Ya, seperti yang sudah dibilang Kuntowijoyo, umat Islam itu banyak dan majemuk. Sayang kalau semuanya gerudukan masuk sektor politik, lalu mengabaikan sektor lainnya seperti sosial, ekonomi, budaya, sains, dan lain-lain. Rasanya, konsep berjamaah dalam membangun umat Islam harus diinterpretasikan dengan jeli sebagai langkah awalnya.
Berjamaah dalam kacamata saya bukanlah sekian banyak orang beramai-ramai masuk sektor tertentu sih, melainkan menyebar ke semua sektor tetapi masih berkoordinasi secara terstruktur. Umat Islam harus ada yang sukses menjadi politikus, akademisi, ekonom, sosiolog, saintis, budayawan, dan lain-lain.
Bila itu dilakukan, maka saya jamin umat Islam yang selama ini dicitrakan katrok dalam berpolitik, beragama, dan bernegara dapat bertransformasi menjadi umat Islam yang mandiri, cerdas, dan berdaya saing. 212 takkan terus menerus memproduksi narasi ‘umat Islam sedang dizalimi struktur’ karena akan sibuk membangun negara dari taraf akar rumput.
212 tak perlu jauh-jauh ke luar negeri untuk belajar menjadi everyday-maker. Ada Muhammadiyah yang boleh menjadi patokannya karena telah terbukti sukses membangun beragam amal usaha yang bisa mensejahterakan umat Islam dan turut berkontribusi dalam membangun republik. 212 harus mau belajar pada Muhammadiyah yang meski memasang sikap oposan, namun tetap membantu pemerintah membangun bangsa.

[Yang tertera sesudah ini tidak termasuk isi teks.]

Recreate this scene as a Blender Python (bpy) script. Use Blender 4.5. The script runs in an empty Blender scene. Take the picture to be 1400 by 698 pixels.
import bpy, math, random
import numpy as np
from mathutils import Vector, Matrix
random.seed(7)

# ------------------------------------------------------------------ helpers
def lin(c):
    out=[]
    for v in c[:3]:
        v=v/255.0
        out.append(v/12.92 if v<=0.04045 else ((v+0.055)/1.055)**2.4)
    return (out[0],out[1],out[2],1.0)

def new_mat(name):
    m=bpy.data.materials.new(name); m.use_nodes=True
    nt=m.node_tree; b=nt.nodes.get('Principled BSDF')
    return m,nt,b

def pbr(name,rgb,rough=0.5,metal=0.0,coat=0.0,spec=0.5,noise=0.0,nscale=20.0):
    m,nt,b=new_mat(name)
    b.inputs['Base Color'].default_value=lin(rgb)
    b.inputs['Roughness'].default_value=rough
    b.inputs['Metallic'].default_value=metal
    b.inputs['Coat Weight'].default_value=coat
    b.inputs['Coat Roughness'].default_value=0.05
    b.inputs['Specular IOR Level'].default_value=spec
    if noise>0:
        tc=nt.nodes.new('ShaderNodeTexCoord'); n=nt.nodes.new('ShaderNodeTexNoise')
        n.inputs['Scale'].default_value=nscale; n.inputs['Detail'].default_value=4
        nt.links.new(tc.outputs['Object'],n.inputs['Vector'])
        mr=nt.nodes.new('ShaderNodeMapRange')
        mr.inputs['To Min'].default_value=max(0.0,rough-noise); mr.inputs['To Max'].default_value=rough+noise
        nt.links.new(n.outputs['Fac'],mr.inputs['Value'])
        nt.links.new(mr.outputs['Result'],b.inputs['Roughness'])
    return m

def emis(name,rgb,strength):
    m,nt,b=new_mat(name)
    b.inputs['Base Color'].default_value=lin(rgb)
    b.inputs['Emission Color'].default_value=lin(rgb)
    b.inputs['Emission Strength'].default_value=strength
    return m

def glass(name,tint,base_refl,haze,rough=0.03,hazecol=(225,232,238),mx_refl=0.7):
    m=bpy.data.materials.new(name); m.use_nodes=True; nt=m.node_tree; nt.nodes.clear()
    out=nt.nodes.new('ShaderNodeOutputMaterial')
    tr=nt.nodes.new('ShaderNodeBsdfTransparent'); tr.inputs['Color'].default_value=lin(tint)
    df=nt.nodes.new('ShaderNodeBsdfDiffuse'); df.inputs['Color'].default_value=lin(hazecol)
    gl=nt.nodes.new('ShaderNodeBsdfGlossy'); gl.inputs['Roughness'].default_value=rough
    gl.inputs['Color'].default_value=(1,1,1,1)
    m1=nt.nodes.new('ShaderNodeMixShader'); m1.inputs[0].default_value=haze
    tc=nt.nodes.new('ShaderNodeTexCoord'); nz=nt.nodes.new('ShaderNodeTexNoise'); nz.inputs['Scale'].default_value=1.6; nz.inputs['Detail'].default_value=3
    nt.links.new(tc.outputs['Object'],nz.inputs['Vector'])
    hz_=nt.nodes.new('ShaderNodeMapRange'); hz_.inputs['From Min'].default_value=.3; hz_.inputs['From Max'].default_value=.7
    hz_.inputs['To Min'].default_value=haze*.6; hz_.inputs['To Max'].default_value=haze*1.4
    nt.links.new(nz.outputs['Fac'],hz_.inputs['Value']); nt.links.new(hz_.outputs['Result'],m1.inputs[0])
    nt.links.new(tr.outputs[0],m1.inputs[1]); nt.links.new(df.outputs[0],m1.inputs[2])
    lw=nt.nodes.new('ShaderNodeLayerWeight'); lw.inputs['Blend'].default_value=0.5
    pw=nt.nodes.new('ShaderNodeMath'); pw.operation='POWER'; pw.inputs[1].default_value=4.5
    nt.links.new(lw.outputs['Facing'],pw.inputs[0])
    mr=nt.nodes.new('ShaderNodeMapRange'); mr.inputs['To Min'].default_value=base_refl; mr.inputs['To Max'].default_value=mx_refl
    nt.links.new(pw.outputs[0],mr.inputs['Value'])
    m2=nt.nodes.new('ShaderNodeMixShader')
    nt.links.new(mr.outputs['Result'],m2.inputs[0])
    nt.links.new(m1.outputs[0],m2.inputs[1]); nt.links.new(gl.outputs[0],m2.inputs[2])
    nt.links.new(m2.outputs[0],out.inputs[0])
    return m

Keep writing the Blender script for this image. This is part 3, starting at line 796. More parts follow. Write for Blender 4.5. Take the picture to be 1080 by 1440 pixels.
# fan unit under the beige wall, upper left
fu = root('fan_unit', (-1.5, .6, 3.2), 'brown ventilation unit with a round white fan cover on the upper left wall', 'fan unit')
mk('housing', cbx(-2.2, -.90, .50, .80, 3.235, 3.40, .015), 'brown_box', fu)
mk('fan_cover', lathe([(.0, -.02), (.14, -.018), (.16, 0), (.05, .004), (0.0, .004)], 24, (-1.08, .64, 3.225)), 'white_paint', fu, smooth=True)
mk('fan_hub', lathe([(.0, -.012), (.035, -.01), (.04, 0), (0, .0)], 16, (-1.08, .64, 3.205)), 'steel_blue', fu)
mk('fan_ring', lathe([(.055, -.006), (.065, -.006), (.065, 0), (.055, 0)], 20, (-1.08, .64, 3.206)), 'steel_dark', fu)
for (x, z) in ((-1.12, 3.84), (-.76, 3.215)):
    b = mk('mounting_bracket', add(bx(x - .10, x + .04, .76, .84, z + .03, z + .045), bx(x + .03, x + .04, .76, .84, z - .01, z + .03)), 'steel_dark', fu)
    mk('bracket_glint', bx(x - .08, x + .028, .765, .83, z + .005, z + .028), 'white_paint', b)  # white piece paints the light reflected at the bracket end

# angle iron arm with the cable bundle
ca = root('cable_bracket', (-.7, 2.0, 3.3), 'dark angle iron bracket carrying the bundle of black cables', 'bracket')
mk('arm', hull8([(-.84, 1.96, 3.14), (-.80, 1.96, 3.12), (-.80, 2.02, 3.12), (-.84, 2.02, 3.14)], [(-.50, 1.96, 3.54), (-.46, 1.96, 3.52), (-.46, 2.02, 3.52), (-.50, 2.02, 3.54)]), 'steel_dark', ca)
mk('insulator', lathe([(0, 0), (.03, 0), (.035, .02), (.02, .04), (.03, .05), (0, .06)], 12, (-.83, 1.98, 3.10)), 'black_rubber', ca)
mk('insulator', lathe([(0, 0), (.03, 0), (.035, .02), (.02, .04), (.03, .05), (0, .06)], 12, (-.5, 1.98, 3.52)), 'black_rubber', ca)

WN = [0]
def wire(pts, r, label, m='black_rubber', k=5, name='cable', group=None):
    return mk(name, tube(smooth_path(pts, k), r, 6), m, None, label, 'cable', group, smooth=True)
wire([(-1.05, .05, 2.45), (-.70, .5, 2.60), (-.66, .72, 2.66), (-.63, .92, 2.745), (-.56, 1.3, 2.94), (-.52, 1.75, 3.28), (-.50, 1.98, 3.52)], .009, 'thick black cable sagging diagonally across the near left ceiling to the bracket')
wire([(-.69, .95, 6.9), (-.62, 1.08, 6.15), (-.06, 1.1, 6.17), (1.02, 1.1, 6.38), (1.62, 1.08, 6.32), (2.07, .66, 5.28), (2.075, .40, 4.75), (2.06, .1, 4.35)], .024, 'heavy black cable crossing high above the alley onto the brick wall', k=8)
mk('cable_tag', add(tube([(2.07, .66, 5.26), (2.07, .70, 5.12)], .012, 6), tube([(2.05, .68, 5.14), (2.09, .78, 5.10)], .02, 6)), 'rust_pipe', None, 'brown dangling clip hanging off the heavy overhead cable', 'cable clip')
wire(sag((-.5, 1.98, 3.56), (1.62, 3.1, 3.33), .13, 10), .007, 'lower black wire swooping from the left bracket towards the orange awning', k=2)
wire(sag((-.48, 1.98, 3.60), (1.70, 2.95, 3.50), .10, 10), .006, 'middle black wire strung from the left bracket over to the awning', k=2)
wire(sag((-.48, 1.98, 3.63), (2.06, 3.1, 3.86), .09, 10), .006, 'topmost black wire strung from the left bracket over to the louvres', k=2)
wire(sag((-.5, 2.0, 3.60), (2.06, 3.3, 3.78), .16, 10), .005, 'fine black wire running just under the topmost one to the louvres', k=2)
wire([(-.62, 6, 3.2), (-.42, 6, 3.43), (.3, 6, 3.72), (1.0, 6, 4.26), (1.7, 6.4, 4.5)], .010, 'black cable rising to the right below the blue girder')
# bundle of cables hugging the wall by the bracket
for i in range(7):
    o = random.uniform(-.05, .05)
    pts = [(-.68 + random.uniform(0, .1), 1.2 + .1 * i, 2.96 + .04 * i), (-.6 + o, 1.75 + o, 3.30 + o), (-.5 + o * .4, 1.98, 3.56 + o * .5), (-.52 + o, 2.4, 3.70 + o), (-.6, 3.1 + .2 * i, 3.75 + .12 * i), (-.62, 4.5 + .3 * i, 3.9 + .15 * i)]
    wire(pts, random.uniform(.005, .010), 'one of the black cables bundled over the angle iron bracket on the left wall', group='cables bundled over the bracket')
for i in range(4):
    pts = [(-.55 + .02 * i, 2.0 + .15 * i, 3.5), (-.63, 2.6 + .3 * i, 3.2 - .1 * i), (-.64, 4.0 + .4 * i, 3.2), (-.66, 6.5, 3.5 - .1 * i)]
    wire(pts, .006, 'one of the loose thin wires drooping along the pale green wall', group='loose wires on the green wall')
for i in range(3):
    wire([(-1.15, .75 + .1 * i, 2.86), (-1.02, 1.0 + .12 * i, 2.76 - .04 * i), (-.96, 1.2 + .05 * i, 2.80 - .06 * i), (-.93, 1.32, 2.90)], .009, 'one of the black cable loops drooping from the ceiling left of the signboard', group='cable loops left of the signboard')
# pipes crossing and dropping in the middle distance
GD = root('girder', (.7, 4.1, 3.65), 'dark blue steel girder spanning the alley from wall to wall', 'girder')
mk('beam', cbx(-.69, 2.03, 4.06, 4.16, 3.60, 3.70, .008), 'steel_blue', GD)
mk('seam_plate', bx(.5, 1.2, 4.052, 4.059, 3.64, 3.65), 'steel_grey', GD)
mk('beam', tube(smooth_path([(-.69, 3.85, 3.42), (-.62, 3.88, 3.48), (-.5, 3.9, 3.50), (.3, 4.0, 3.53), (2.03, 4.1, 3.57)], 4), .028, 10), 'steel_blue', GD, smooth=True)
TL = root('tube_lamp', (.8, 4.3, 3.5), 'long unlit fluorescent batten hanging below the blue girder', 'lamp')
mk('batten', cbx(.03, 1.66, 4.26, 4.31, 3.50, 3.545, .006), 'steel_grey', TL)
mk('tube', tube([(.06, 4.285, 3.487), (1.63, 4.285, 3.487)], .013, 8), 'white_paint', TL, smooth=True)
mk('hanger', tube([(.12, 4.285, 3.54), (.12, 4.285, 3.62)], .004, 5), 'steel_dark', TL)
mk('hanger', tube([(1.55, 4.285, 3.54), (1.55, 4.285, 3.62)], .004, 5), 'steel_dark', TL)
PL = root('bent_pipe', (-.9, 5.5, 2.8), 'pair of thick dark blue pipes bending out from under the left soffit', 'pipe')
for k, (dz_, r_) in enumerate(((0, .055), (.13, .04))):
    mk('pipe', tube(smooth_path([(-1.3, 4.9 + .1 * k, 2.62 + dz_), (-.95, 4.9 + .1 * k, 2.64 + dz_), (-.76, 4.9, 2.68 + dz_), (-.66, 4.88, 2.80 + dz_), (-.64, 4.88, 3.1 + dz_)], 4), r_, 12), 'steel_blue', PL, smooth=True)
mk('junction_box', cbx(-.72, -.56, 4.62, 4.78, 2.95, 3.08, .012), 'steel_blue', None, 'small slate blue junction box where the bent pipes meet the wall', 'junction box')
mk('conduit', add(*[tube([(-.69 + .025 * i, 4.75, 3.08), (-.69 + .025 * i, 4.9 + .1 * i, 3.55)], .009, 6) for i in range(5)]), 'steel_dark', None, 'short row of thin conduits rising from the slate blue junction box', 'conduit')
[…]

Saya yakin banyak orang pandai dalam beragam bidang yang turut serta dalam 212. Karenanya, saya berharap sekali bahwa gerakan 212 bisa direvitalisasi dengan cara-cara akademik supaya tak lagi menjadi gelandangan, melainkan pelakon utama pembangunan nasional. Sekarang sudah bukan zamannya akar rumput seperti 212 melakukan politik oposan yang asal tabrak saja, karena rakyat membutuhkan bukti bukan janji kosong semata.